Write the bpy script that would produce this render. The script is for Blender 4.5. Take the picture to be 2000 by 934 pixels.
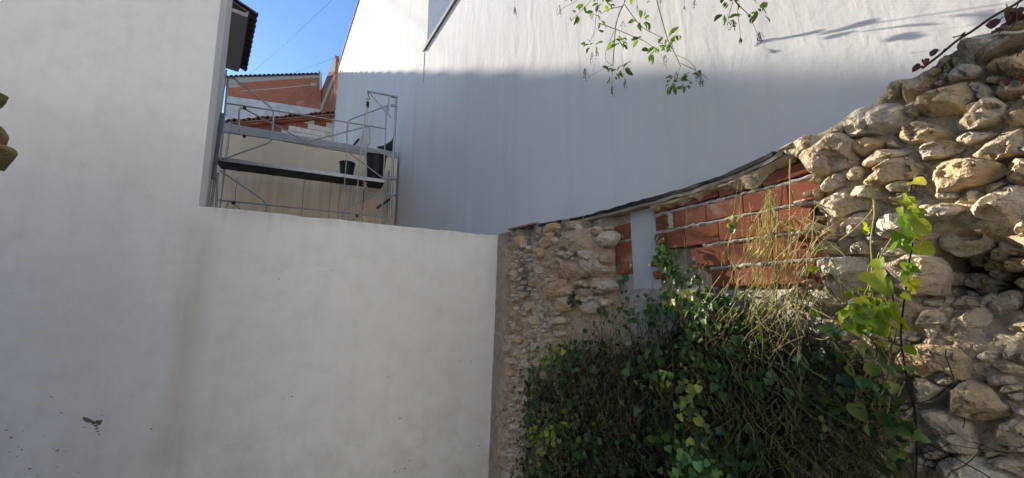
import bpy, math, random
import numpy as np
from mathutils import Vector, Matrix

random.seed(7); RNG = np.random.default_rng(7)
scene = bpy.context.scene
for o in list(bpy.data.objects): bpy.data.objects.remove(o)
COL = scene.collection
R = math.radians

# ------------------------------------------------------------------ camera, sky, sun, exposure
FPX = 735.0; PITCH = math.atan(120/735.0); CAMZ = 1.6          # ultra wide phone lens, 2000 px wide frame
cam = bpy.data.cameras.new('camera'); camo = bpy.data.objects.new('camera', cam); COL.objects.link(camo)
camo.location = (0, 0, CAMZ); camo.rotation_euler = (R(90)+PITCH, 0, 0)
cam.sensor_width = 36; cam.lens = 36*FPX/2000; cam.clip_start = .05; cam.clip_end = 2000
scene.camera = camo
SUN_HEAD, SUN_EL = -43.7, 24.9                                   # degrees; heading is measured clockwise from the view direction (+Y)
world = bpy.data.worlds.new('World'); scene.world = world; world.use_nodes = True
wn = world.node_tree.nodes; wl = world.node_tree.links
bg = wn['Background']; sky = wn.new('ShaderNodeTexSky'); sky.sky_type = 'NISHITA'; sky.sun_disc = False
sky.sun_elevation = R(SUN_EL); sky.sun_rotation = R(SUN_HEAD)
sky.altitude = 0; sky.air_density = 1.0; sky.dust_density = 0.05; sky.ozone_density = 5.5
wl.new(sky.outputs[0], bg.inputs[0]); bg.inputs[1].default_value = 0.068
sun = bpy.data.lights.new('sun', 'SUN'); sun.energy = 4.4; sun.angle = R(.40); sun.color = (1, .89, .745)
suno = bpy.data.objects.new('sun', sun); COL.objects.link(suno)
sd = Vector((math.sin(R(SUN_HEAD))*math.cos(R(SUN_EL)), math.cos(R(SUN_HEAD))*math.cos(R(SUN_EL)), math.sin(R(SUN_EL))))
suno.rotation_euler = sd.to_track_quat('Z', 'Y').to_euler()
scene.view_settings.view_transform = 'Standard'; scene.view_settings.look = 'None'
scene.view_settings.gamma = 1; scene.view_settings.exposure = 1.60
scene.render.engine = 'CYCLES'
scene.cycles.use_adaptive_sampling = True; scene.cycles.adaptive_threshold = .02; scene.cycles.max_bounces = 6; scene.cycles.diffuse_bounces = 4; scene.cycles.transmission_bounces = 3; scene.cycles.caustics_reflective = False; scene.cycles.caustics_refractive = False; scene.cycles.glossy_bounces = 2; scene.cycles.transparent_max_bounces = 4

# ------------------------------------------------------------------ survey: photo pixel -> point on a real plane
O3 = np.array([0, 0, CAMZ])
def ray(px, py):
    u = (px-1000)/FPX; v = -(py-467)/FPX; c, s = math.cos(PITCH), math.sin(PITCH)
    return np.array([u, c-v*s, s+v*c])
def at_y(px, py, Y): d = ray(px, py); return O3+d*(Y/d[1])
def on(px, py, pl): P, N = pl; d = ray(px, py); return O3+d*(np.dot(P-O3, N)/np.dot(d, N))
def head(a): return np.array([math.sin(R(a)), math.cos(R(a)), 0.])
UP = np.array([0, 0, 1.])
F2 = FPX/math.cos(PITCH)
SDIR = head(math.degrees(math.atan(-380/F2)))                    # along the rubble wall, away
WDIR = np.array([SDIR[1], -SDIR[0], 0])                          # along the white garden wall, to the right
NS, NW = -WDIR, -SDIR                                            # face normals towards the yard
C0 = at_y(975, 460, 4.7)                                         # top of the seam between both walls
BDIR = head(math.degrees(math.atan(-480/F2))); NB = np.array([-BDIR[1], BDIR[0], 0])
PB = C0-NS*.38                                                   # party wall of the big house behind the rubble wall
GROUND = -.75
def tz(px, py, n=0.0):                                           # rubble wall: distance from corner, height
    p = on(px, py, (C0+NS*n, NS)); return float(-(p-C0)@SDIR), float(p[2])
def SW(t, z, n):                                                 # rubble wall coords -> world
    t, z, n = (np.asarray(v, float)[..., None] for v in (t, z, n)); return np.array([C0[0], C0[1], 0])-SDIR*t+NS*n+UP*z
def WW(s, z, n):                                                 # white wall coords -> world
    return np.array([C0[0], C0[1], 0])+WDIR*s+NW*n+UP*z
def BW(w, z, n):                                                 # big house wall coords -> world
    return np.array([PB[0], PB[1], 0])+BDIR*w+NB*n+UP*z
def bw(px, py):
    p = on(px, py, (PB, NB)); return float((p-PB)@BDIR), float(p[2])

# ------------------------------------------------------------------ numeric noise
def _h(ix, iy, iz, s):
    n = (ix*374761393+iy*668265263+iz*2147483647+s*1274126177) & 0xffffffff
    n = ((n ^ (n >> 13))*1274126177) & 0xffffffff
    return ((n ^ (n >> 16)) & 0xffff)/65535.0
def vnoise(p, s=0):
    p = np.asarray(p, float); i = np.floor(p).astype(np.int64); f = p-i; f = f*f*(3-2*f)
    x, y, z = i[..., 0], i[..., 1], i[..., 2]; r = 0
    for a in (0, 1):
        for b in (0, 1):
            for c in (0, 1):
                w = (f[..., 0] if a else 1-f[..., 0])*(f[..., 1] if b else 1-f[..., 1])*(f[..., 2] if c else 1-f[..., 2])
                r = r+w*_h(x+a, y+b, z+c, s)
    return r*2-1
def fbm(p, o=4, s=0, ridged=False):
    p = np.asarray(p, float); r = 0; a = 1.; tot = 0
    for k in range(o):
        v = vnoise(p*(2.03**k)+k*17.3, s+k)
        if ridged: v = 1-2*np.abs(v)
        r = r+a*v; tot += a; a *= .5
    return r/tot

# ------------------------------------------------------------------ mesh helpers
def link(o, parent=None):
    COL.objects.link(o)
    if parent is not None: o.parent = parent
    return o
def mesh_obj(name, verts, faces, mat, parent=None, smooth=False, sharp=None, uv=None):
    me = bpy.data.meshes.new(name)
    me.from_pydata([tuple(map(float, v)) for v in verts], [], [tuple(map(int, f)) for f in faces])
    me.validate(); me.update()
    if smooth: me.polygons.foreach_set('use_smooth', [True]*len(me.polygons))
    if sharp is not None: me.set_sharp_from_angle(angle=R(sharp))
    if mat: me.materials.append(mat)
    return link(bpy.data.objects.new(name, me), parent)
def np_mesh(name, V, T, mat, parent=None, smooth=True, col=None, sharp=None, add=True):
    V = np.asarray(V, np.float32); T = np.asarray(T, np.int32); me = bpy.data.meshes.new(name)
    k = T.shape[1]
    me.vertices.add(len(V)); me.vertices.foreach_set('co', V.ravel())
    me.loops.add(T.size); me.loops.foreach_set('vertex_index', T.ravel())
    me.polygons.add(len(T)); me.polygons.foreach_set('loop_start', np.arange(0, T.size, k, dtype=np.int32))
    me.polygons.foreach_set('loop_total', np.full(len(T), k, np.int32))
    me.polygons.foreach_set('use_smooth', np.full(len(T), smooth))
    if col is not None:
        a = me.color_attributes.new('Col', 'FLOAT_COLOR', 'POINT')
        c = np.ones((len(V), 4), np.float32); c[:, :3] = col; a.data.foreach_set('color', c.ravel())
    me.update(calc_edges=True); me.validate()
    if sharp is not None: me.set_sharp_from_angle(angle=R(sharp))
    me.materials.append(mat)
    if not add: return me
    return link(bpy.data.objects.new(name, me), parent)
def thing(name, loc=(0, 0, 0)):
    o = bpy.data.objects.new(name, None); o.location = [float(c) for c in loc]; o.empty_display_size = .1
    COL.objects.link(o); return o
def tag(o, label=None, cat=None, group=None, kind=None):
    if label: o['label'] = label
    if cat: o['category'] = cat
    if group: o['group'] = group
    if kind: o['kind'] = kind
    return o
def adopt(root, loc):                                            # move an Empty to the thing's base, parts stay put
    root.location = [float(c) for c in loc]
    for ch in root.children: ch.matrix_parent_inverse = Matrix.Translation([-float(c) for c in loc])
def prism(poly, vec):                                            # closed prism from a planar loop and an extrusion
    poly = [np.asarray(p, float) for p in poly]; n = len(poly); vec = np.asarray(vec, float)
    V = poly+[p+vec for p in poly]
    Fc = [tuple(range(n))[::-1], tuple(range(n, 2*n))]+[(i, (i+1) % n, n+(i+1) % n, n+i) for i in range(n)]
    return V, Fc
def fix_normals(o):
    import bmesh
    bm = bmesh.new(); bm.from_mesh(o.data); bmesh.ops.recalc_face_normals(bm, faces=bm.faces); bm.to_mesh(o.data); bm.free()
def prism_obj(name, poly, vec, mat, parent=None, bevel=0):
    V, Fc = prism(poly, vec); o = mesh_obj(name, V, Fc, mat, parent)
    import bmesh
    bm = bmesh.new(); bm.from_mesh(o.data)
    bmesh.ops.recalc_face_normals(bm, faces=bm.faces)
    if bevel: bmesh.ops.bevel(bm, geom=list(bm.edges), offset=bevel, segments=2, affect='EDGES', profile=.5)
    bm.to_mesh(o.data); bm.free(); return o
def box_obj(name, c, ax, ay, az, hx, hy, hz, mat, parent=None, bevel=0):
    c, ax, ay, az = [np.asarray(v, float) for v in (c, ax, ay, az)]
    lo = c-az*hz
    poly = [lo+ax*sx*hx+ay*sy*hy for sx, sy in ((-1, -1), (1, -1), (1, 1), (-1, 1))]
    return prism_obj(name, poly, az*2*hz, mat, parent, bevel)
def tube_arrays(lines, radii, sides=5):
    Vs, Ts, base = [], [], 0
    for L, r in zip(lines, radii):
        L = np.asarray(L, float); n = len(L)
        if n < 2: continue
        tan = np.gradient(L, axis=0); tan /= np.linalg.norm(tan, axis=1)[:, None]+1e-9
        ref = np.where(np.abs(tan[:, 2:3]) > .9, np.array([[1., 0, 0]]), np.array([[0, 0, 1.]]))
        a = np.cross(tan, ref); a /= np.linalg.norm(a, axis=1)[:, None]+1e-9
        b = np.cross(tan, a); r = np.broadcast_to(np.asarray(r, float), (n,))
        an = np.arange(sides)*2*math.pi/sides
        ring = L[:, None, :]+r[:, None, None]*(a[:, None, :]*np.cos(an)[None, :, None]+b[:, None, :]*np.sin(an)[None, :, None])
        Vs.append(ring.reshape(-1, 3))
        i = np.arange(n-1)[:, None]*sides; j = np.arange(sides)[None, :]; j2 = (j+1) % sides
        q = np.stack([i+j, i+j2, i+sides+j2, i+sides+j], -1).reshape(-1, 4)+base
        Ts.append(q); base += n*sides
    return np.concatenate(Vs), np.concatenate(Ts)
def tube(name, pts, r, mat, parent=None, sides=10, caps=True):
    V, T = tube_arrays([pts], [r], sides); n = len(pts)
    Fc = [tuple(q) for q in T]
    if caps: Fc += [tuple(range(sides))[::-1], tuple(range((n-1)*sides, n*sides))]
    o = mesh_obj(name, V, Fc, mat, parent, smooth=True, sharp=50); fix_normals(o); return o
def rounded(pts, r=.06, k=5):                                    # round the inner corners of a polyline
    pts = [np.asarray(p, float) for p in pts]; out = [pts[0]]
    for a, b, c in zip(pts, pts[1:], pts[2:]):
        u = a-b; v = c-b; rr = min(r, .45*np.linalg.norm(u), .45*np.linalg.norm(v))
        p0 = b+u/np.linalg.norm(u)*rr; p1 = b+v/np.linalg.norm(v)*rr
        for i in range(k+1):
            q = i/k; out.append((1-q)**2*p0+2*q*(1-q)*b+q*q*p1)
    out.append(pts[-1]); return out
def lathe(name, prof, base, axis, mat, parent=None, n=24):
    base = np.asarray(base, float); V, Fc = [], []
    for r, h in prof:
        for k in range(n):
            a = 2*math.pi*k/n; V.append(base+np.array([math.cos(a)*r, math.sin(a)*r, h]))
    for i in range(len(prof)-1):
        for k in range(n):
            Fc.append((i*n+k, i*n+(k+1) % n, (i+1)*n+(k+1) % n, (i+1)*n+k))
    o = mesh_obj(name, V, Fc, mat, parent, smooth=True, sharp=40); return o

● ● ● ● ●

Your task »
Everything from the top line of the data down to and including the line with "R = math.radians" is to be copied, except the pictures.

Exercise answer »
Write the bpy script that would produce this render. The script is for Blender 4.5. Take the picture to be 2000 by 934 pixels.
import bpy, math, random
import numpy as np
from mathutils import Vector, Matrix

random.seed(7); RNG = np.random.default_rng(7)
scene = bpy.context.scene
for o in list(bpy.data.objects): bpy.data.objects.remove(o)
COL = scene.collection
R = math.radians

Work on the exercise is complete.